Sua estreia pontua com o violão gaúcho as sequências em que o capitão Rodrigo adentra Santa Fé. Basicamente, Monjardim pediu ao compositor que dividisse os temas em quatro diferentes núcleos: o das Missões, o de Ana Terra, o do capitão Rodrigo e, finalmente, o do Sobrado, em que a harpa surge para evocar o mistério da casa dos Terra Cambarás. “Monjardim não queria música regional, mas a combinação do violão criollo de Yanel com a sinfônica acabou dando certo”, avalia Guerra, que, 30 anos depois de Tom Jobim assinar a trilha para a primeira versão de O Tempo e o Vento, assumiu a responsabilidade de criar a identidade sonora da nova versão.

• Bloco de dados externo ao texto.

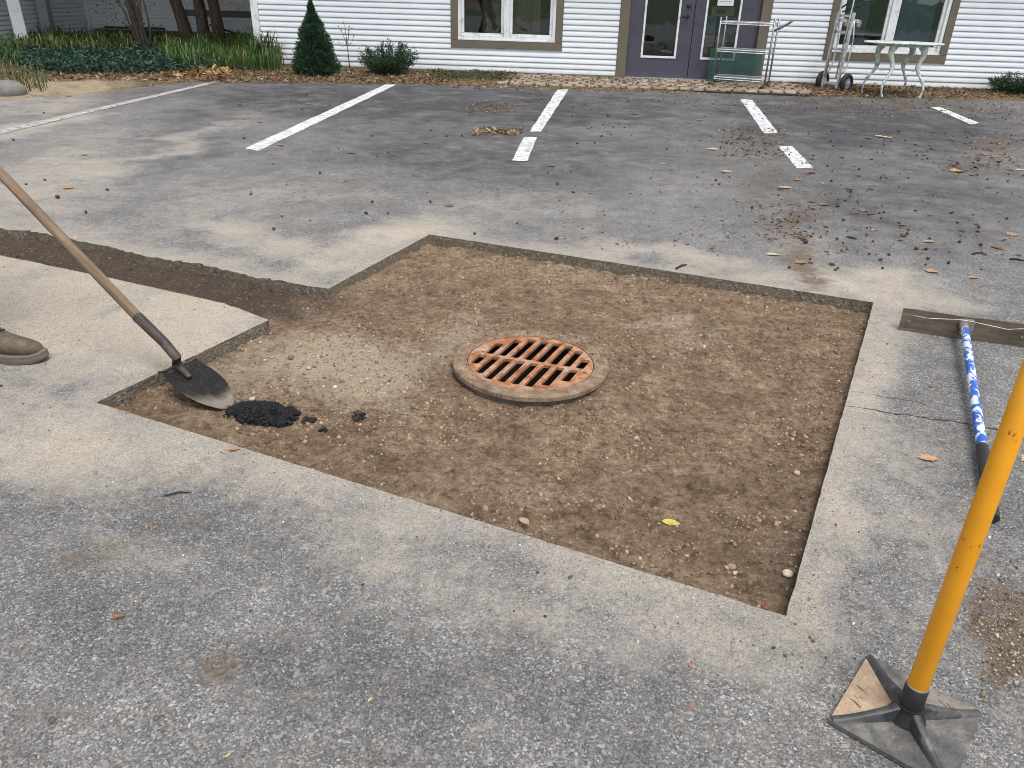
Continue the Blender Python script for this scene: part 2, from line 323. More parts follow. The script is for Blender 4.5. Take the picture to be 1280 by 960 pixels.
class MB:
    def __init__(s): s.v = []; s.f = []
    def add(s, vs, fs):
        n = len(s.v); s.v += [tuple(v) for v in vs]; s.f += [tuple(i+n for i in f) for f in fs]; return s
    def box(s, c, d, rot=None):
        c = Vector(c); R = Euler(rot).to_matrix() if rot is not None else Matrix.Identity(3)
        vs = [c+R @ Vector((x*d[0]/2, y*d[1]/2, z*d[2]/2)) for x in (-1, 1) for y in (-1, 1) for z in (-1, 1)]
        return s.add(vs, [(0, 1, 3, 2), (4, 6, 7, 5), (0, 4, 5, 1), (2, 3, 7, 6), (0, 2, 6, 4), (1, 5, 7, 3)])
    def lo(s, x0, x1, y0, y1, z0, z1): return s.box(((x0+x1)/2, (y0+y1)/2, (z0+z1)/2), (x1-x0, y1-y0, z1-z0))
    def tube(s, pts, r, n=8, cap=True):
        pts = [Vector(p) for p in pts]; rs = r if hasattr(r, '__len__') else [r]*len(pts); u = None; rings = []
        for i, p in enumerate(pts):
            d = (pts[min(i+1, len(pts)-1)]-pts[max(i-1, 0)]).normalized()
            if u is None: u, w = frame_of(d)
            else: u = (u-d*u.dot(d)).normalized(); w = d.cross(u).normalized()
            rings.append([p+(u*math.cos(2*PI*k/n)+w*math.sin(2*PI*k/n))*rs[i] for k in range(n)])
        return s.loft(rings, cap)
    def loft(s, rings, cap=True):
        n = len(rings[0]); vs = [v for r in rings for v in r]; fs = []
        for i in range(len(rings)-1):
            for k in range(n): a = i*n+k; b = i*n+(k+1) % n; fs.append((a, b, b+n, a+n))
        if cap: fs.append(tuple(range(n))[::-1]); fs.append(tuple((len(rings)-1)*n+k for k in range(n)))
        return s.add(vs, fs)
    def lathe(s, prof, n=24, c=(0, 0, 0)):
        c = Vector(c); return s.loft([[c+Vector((r*math.cos(2*PI*k/n), r*math.sin(2*PI*k/n), z)) for k in range(n)] for r, z in prof])
    def mesh(s, name, mat, smooth=False, bevel=0):
        me = bpy.data.meshes.new(name); me.from_pydata(s.v, [], s.f)
        bm = bmesh.new(); bm.from_mesh(me)
        if bevel: bmesh.ops.bevel(bm, geom=[e for e in bm.edges if len(e.link_faces) == 2 and e.calc_face_angle(0) > .6], offset=bevel, segments=2, affect='EDGES', clamp_overlap=True)
        bmesh.ops.recalc_face_normals(bm, faces=bm.faces); bm.to_mesh(me); bm.free()
        if smooth: me.polygons.foreach_set('use_smooth', [True]*len(me.polygons)); 
        if smooth == 'auto':
            try: me.set_sharp_from_angle(angle=.7)
            except Exception: pass
        me.materials.append(mat); return me
    def obj(s, name, mat, parent=None, smooth=False, bevel=0, **kw): return link(name, s.mesh(name, mat, smooth, bevel), parent, **kw)
def copy_tree(o, parent=None):
    c = o.copy(); C.objects.link(c); c.parent = parent
    for ch in list(o.children): copy_tree(ch, c)
    return c
def cdt(loops, pts, keep):
    vs = []; es = []
    for L in loops:
        n = len(vs); vs += [Vector((p[0], p[1])) for p in L]; es += [(n+i, n+(i+1) % len(L)) for i in range(len(L))]
    vs += [Vector((p[0], p[1])) for p in pts]
    r = delaunay_2d_cdt(vs, es, [], 0, 1e-6)
    V = np.array([(v.x, v.y) for v in r[0]]); F = np.array([f for f in r[2] if len(f) == 3], int); c = V[F].mean(1)
    F = F[keep(c[:, 0], c[:, 1])]
    a = V[F]; cr = (a[:, 1, 0]-a[:, 0, 0])*(a[:, 2, 1]-a[:, 0, 1])-(a[:, 1, 1]-a[:, 0, 1])*(a[:, 2, 0]-a[:, 0, 0])
    F[cr < 0] = F[cr < 0][:, ::-1]; return V, F[np.abs(cr) > 1e-12]
def join_scatter(protos, P, S, R, tint):
    """protos: list of (V,F); P n,3; S n or n,3; R n,3 euler; tint n,3 -> one V,F,tint"""
    Vs = []; Fs = []; Ts = []; off = 0; k = rng.integers(0, len(protos), len(P))
    S = np.asarray(S); S = S if S.ndim == 2 else np.repeat(S[:, None], 3, 1)
    for j, (v, f) in enumerate(protos):
        I = np.where(k == j)[0]
        if not len(I): continue
        cx, sx = np.cos(R[I, 0]), np.sin(R[I, 0]); cy, sy = np.cos(R[I, 1]), np.sin(R[I, 1]); cz, sz = np.cos(R[I, 2]), np.sin(R[I, 2])
        Rm = np.zeros((len(I), 3, 3))
        Rm[:, 0, 0] = cz*cy; Rm[:, 0, 1] = cz*sy*sx-sz*cx; Rm[:, 0, 2] = cz*sy*cx+sz*sx
        Rm[:, 1, 0] = sz*cy; Rm[:, 1, 1] = sz*sy*sx+cz*cx; Rm[:, 1, 2] = sz*sy*cx-cz*sx
        Rm[:, 2, 0] = -sy; Rm[:, 2, 1] = cy*sx; Rm[:, 2, 2] = cy*cx
        vv = v[None]*S[I][:, None, :]; vv = np.einsum('nij,nkj->nki', Rm, vv)+P[I][:, None, :]
        Vs.append(vv.reshape(-1, 3)); Fs.append((f[None]+(np.arange(len(I))*len(v))[:, None, None]+off).reshape(-1, f.shape[1])); Ts.append(np.repeat(tint[I], len(v), 0)); off += len(I)*len(v)
    return np.concatenate(Vs), np.concatenate(Fs), np.concatenate(Ts)
def ico(sub=1, jit=.2, flat=.7, seed=0):
    bm = bmesh.new(); bmesh.ops.create_icosphere(bm, subdivisions=sub, radius=1); r = np.random.default_rng(seed)
    V = np.array([v.co[:] for v in bm.verts])*(1+r.normal(0, jit, (len(bm.verts), 1))); V[:, 2] *= flat; V[:, 1] *= r.uniform(.65, 1)
    F = np.array([[v.index for v in f.verts] for f in bm.faces]); bm.free(); return V, F
STONES = [ico(1, .20, .7, s) for s in range(6)]; STONES2 = [ico(2, .05, .6, s+20) for s in range(5)]
def leaves_np(P, D, L, Wd, tint, cup=.15):
    """diamond leaves: base P, direction D, length L, width Wd"""
    D = D/np.linalg.norm(D, axis=1)[:, None]; q = rng.normal(size=D.shape); u = np.cross(D, q); u /= np.linalg.norm(u, axis=1)[:, None]+1e-9
    n = np.cross(D, u); L = np.asarray(L)[:, None]; Wd = np.asarray(Wd)[:, None]; m = P+D*L*.45
    V = np.stack([P, m+u*Wd/2-n*L*cup*.5, P+D*L, m-u*Wd/2-n*L*cup*.5], 1).reshape(-1, 3)
    i = np.arange(len(P))*4; F = np.concatenate([np.stack([i, i+1, i+2], 1), np.stack([i, i+2, i+3], 1)]); return V, F, np.repeat(tint, 4, 0)
def tints(n, cols, v=.25):
    cols = np.array(cols); return np.clip(cols[rng.integers(0, len(cols), n)]*(1+rng.uniform(-v, v, (n, 1))), 0, 1)
# ------------------------------------------------------------------ outlines
def densify(pts, step, jit, seed):
    r = np.random.default_rng(seed); out = []
    for a, b in zip(pts[:-1], pts[1:]):
        a = np.array(a[:2]); b = np.array(b[:2]); d = b-a; L = np.hypot(*d); n = max(1, int(L/step)); nn = np.array([-d[1], d[0]])/L
        for k in range(n): out.append(a+d*k/n+(nn*r.normal(0, jit) if k else 0))
    return out
p1, p2, p3, p4, p5, p6 = [G(*p) for p in ((537, 293), (1092, 378), (983, 770), (120, 503), (336, 400), (410, 361))]
tn = [G(*p) for p in ((280, 379), (140, 348), (0, 319))]; tn.append(tn[-1]+(tn[-1]-tn[0])*1.6)
tf = [G(*p) for p in ((-60, 276), (0, 285), (60, 292), (100, 302), (130, 307), (180, 320), (240, 329), (300, 342), (360, 353))]; tf.insert(0, Vector((tn[-1].x, tn[-1].y+.62, 0)))
PIT_L = (densify([p1, p2, p3, p4, p5], .04, .0009, 1) + densify([p5]+tn, .05, .002, 2) + densify([tn[-1], tf[0]], .2, 0, 3)
       + densify(tf+[p6], .028, .009, 4) + densify([p6, p1], .04, .001, 5))
def crack(pts, w, seed):
    r = np.random.default_rng(seed); c = densify([G(*p) for p in pts], .018, .004, seed); up = []; dn = []
    for i, p in enumerate(c):
        k = w*r.uniform(.35, 1.3)*min(1, (i+1)/5, (len(c)-i)/5+.1); up.append(p+np.array([0, k])); dn.append(p-np.array([0, k]))
    return up+dn[::-1]
CR1 = crack([(1062, 489), (1085, 492), (1110, 497), (1140, 501), (1163, 506)], .0035, 11)
CR2 = crack([(1056, 507), (1100, 514), (1150, 521), (1200, 528), (1225, 534), (1278, 541), (1330, 546)], .0055, 12)
EDGE = [(-20, 1), (-13, 5.2), (-9, 7.9), (-6.9, 9.05), (-6.55, 9.45), (-6.1, 9.95), (-5.75, 10.9), (-5.35, 11.45), (-4.6, 11.8), (-3.5, 11.97), (-1.88, 12.08), (.6, 12.16), (2, 12.3), (3.34, 12.45), (5, 12.6), (6.57, 12.75), (9, 13.0), (16, 13.3)]
EDGE_D = densify(EDGE, .12, .018, 6)+[np.array(EDGE[-1])]
OUT = list(EDGE_D)+[np.array((16., -8.)), np.array((-20., -8.))]
pitA = np.array([p[:2] for p in PIT_L])
def jgrid(x0, x1, y0, y1, s):
    X, Y = np.meshgrid(np.arange(x0, x1, s), np.arange(y0, y1, s)); X = X.ravel(); Y = Y.ravel()
    return X+rng.uniform(-.3, .3, X.size)*s, Y+rng.uniform(-.3, .3, X.size)*s
gx = []; gy = []
for (a, b, c, d, s) in ((-2.2, 2.4, .6, 2.2, .03), (-4, 3.6, 2.2, 4.6, .045), (-6.5, 6, 4.6, 7.5, .085), (-9, 8, 7.5, 13.3, .13), (-19, 15, -7, .5, .8), (-18, -9.5, 1, 8, .6), (9, 15, 1, 12, .6)):
    X, Y = jgrid(a, b, c, d, s); gx.append(X); gy.append(Y)
gx = np.concatenate(gx); gy = np.concatenate(gy)
k = inpoly(OUT, gx, gy) & ~inpoly(pitA, gx, gy)
k &= segdist(OUT, gx, gy) > .03; gx, gy = gx[k], gy[k]; k = segdist(pitA, gx, gy) > .012; gx, gy = gx[k], gy[k]
k = (segdist(CR1, gx, gy) > .012) & (segdist(CR2, gx, gy) > .012); gx, gy = gx[k], gy[k]
AV, AF = cdt([OUT, PIT_L, CR1, CR2], np.c_[gx, gy], lambda x, y: inpoly(OUT, x, y) & ~inpoly(pitA, x, y) & ~inpoly(CR1, x, y) & ~inpoly(CR2, x, y))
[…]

Versátil, ele se prepara agora para gravar a trilha da animação Bugigangue, novamente com a Sinfônica de Budapeste. Desta vez, as cordas ficam em plano secundário. “Vou usar muitos metais, tipo Star Wars”, adianta. Atraindo a atenção de produtores internacionais, Alexandre Guerra pode acabar mesmo em Hollywood. A Disney já se interessou por suas trilhas. As informações são do jornal O Estado de S. Paulo.